Parke dressed quickly, went downstairs, crossed through the main living room, out the porch door into the cold morning, where, for the first time, he heard what he would later describe as a “terrible roaring as of a cataract” coming from the head of the lake to the south. He also noticed that during the night the lake had risen what looked to be perhaps two feet. Yesterday the water had been at its usual level, which, he reckoned, was about four to six feet below the crest of the dam. Now, it might be no more than two or three feet from the crest. What he could not tell was how much water was still coming in, and that he knew would be the crucial factor for the next several hours. But the sound from the head of the lake was far from encouraging.

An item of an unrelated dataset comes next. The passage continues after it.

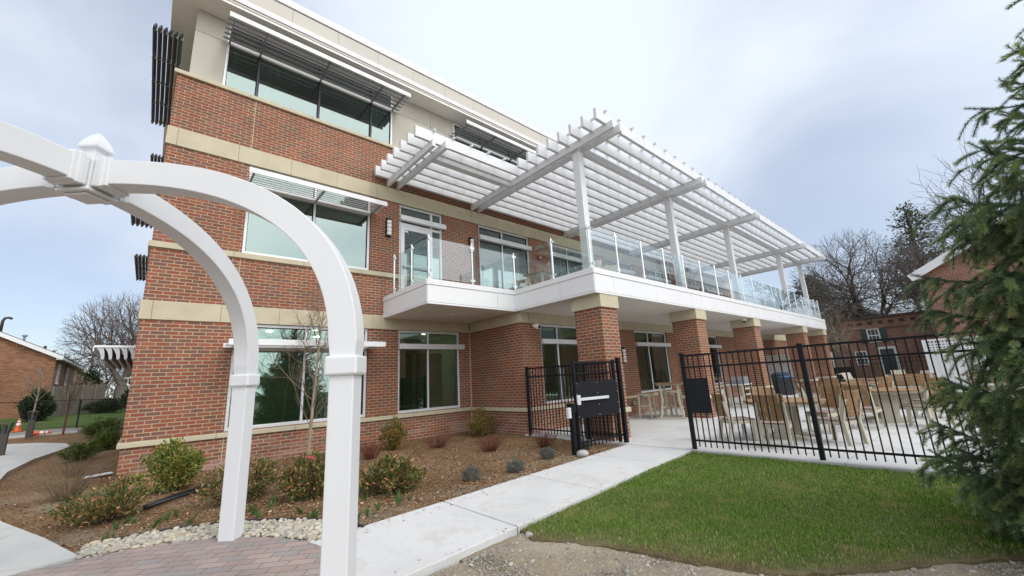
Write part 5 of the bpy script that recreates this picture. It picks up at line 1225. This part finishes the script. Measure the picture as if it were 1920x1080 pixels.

He went inside again, had breakfast, then, along with a young workman who had been helping on the sewer project, he got hold of a rowboat and started off to have a look at the incoming creeks.
“I found that the upper one-quarter of the lake was thickly covered with debris, logs, slabs from sawmill, plank, etc.,” he wrote afterward, “but this matter was scarcely moving on the lake, and what movement there was, carried it into an arm or eddy in the lake, caused by the force of the two streams flowing in and forming a stream for a long distance out into the lake.”